THE INPUT:

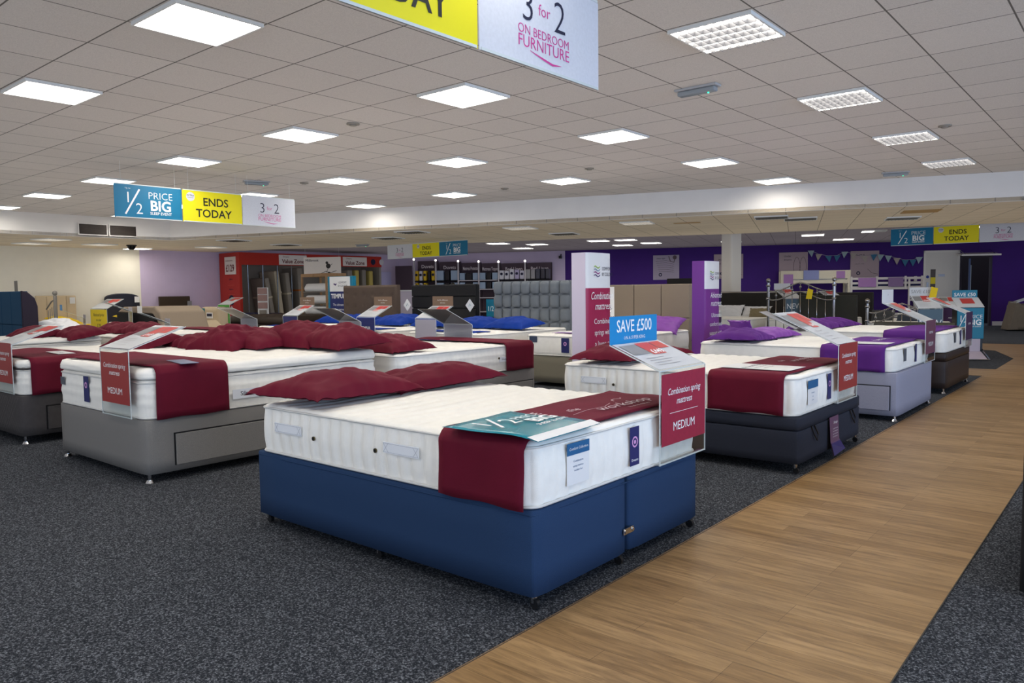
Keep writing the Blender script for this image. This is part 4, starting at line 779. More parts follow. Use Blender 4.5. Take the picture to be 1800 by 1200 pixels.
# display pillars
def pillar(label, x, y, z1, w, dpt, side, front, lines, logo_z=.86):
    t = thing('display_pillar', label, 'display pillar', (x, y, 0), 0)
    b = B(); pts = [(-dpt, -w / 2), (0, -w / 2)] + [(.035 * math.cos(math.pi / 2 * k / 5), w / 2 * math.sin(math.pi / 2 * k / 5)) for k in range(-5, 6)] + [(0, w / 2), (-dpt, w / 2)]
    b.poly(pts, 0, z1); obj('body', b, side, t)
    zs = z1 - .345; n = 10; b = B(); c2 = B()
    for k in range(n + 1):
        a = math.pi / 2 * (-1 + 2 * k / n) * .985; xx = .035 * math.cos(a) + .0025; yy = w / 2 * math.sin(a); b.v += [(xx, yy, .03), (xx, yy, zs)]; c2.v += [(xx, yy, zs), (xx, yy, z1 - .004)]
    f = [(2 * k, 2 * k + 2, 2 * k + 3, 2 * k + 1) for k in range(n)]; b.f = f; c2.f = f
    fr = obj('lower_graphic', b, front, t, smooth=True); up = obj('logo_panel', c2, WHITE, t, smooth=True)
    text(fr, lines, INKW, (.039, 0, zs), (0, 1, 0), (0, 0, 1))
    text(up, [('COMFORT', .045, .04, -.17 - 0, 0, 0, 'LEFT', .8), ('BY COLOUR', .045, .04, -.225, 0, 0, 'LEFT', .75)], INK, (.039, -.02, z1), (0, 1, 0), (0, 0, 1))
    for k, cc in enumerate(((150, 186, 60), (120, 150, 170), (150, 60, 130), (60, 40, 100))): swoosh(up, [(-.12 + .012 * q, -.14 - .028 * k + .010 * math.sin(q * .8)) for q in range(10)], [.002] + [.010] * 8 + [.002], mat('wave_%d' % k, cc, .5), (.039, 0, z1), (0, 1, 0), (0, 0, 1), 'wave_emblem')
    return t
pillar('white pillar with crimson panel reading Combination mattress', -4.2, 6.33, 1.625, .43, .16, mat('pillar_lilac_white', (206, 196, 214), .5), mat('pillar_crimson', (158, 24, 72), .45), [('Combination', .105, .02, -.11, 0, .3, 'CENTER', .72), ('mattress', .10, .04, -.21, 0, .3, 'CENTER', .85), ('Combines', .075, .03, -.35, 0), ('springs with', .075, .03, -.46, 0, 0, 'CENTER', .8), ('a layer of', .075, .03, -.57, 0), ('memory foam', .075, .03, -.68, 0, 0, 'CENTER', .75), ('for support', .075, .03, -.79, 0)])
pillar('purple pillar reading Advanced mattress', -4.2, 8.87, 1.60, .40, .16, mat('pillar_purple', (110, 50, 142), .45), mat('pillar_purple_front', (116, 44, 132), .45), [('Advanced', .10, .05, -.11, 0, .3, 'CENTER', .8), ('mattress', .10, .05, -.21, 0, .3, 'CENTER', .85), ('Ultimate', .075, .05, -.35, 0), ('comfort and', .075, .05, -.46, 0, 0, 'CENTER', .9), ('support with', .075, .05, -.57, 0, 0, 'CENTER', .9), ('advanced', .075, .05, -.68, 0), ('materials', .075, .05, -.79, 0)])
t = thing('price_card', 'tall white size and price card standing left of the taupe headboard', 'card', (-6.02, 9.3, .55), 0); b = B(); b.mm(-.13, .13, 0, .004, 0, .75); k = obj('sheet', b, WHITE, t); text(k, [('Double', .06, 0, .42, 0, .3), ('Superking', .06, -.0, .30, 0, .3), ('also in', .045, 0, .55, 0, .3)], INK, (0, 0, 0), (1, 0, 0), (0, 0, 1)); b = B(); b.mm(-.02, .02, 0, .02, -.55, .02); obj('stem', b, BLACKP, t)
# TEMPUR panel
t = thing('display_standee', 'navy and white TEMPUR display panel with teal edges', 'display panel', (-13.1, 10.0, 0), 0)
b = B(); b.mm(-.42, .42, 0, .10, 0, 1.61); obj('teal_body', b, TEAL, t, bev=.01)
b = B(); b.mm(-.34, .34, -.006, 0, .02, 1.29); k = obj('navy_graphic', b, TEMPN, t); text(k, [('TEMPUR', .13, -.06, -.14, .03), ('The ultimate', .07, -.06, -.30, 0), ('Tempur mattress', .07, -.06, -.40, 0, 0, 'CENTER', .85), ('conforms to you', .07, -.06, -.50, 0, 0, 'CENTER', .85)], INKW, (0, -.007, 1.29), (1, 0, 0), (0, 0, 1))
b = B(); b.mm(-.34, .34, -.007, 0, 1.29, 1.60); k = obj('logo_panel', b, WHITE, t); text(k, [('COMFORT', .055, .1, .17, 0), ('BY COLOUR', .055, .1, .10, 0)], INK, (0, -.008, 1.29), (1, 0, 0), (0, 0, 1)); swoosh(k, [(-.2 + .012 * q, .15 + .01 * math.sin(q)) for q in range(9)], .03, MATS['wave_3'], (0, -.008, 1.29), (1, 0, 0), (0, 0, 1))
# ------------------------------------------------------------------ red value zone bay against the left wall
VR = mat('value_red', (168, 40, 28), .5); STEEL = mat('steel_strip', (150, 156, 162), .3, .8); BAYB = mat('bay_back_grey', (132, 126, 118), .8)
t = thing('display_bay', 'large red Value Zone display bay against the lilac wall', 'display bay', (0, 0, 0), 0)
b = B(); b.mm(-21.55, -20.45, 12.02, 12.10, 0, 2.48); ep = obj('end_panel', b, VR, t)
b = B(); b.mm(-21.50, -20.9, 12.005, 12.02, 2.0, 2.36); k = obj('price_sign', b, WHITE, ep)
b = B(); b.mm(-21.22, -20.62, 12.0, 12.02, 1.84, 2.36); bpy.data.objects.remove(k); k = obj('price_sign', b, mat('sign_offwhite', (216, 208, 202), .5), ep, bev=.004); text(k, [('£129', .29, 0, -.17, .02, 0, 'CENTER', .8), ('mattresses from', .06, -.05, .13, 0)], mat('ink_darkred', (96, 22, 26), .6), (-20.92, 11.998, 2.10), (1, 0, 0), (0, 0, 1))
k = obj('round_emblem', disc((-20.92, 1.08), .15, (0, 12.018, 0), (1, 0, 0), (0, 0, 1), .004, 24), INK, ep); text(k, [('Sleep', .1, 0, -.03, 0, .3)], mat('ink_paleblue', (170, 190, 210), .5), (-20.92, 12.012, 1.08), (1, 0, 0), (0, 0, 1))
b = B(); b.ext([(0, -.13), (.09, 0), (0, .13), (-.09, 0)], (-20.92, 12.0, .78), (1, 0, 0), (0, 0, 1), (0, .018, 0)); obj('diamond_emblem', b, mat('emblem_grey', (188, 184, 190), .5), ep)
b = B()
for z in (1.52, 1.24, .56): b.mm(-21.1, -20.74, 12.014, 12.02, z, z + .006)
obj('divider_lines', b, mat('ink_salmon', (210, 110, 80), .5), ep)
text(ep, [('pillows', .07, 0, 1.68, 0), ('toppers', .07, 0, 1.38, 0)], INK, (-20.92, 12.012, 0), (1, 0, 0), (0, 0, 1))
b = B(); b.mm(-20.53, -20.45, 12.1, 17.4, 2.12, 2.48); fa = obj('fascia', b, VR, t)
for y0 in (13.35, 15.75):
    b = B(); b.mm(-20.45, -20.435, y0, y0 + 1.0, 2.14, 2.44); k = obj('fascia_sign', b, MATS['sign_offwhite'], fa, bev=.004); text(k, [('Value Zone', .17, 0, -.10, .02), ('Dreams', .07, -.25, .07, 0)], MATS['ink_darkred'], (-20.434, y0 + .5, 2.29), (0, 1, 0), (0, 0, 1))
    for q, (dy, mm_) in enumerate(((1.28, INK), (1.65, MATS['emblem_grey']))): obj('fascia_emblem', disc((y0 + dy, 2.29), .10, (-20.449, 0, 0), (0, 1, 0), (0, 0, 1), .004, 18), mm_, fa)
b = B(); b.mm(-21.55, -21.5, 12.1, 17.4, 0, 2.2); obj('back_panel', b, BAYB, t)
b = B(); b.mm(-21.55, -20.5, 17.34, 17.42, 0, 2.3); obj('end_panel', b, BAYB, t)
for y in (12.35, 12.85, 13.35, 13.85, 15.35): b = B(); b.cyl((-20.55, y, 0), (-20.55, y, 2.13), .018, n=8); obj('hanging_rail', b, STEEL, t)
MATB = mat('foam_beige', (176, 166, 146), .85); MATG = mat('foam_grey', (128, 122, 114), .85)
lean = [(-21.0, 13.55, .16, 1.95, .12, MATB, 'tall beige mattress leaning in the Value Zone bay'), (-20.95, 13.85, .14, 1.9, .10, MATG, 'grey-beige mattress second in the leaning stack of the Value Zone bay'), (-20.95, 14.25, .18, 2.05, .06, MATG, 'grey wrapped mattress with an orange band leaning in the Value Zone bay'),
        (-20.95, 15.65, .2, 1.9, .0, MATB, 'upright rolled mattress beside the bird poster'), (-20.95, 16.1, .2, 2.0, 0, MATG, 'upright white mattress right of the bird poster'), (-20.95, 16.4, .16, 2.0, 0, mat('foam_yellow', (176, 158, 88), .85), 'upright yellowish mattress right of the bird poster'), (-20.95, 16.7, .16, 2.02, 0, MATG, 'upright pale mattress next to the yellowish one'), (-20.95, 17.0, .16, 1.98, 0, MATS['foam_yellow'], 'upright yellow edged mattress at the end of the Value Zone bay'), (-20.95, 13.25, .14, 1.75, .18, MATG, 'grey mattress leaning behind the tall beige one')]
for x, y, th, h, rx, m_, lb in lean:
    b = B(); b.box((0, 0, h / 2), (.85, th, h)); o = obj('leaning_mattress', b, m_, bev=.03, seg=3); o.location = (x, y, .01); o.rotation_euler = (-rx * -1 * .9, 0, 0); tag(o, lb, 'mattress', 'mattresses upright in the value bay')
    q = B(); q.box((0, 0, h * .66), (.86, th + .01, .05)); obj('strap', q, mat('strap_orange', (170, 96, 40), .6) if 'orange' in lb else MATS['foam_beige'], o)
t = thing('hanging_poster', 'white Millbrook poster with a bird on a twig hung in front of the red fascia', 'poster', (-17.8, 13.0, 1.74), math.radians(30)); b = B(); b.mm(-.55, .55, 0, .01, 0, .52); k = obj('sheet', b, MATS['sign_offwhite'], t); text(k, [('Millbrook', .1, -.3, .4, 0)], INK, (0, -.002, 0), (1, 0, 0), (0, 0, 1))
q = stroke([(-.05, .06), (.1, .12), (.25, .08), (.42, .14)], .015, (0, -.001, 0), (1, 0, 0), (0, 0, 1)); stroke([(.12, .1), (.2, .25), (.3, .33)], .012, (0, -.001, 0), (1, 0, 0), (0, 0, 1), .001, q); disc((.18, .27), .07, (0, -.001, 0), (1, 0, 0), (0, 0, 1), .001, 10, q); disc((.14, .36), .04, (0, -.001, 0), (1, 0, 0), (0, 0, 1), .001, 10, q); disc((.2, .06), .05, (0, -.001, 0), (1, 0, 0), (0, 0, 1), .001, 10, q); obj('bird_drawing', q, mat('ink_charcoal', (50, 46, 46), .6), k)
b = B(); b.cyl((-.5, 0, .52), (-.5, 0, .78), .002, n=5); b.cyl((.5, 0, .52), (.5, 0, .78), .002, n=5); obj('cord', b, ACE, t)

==

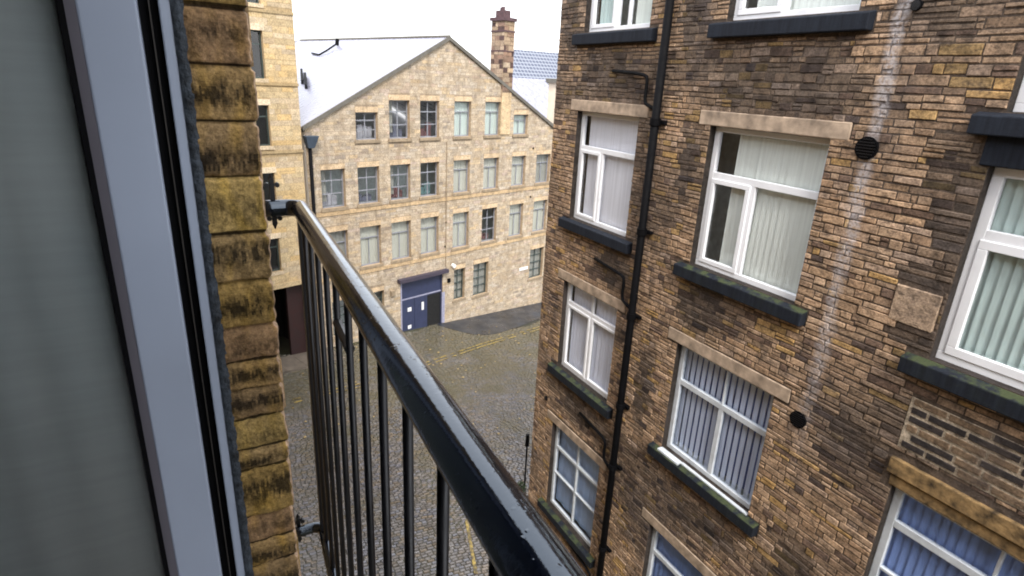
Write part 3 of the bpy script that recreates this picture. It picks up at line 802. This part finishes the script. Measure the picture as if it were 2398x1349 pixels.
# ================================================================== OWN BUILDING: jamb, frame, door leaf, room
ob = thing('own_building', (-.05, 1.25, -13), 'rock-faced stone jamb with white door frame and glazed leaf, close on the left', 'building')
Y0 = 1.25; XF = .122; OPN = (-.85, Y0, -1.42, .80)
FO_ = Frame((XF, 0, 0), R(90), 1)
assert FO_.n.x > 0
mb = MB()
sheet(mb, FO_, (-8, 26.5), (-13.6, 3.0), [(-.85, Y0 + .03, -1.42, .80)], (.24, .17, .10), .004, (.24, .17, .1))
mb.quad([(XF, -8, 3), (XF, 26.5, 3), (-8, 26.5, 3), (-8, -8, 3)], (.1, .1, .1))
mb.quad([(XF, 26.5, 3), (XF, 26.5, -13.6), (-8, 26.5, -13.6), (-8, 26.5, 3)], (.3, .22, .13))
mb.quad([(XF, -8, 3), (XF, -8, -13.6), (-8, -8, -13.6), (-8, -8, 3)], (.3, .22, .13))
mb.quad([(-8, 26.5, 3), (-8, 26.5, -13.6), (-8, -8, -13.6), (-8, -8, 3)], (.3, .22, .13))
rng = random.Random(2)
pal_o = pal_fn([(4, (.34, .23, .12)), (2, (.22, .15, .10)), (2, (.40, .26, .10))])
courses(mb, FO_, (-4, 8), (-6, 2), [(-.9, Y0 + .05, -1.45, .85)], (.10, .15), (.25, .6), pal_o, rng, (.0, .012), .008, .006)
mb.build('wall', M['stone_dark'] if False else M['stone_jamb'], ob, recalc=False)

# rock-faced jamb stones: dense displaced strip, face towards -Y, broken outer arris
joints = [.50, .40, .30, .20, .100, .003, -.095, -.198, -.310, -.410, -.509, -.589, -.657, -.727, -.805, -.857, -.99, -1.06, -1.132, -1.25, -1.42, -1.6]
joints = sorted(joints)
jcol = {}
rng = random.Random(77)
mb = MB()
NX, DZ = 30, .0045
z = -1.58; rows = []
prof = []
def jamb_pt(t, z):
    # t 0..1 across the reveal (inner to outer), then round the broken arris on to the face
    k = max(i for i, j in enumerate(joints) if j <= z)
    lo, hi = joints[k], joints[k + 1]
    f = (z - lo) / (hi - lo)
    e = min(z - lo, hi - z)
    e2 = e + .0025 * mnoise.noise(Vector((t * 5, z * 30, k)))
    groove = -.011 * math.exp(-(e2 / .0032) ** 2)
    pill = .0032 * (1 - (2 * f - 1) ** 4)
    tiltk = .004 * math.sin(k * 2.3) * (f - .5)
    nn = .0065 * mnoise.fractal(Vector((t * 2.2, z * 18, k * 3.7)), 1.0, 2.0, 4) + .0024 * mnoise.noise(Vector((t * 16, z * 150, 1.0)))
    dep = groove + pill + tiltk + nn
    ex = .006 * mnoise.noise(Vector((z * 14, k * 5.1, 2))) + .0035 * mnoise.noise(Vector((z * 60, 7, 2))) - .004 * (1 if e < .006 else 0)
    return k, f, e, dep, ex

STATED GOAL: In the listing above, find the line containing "Write part 3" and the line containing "mb.build('wall', M['stone_dark'] if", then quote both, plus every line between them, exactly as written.

TASK SOLUTION:
Write part 3 of the bpy script that recreates this picture. It picks up at line 802. This part finishes the script. Measure the picture as if it were 2398x1349 pixels.
# ================================================================== OWN BUILDING: jamb, frame, door leaf, room
ob = thing('own_building', (-.05, 1.25, -13), 'rock-faced stone jamb with white door frame and glazed leaf, close on the left', 'building')
Y0 = 1.25; XF = .122; OPN = (-.85, Y0, -1.42, .80)
FO_ = Frame((XF, 0, 0), R(90), 1)
assert FO_.n.x > 0
mb = MB()
sheet(mb, FO_, (-8, 26.5), (-13.6, 3.0), [(-.85, Y0 + .03, -1.42, .80)], (.24, .17, .10), .004, (.24, .17, .1))
mb.quad([(XF, -8, 3), (XF, 26.5, 3), (-8, 26.5, 3), (-8, -8, 3)], (.1, .1, .1))
mb.quad([(XF, 26.5, 3), (XF, 26.5, -13.6), (-8, 26.5, -13.6), (-8, 26.5, 3)], (.3, .22, .13))
mb.quad([(XF, -8, 3), (XF, -8, -13.6), (-8, -8, -13.6), (-8, -8, 3)], (.3, .22, .13))
mb.quad([(-8, 26.5, 3), (-8, 26.5, -13.6), (-8, -8, -13.6), (-8, -8, 3)], (.3, .22, .13))
rng = random.Random(2)
pal_o = pal_fn([(4, (.34, .23, .12)), (2, (.22, .15, .10)), (2, (.40, .26, .10))])
courses(mb, FO_, (-4, 8), (-6, 2), [(-.9, Y0 + .05, -1.45, .85)], (.10, .15), (.25, .6), pal_o, rng, (.0, .012), .008, .006)
mb.build('wall', M['stone_dark'] if False else M['stone_jamb'], ob, recalc=False)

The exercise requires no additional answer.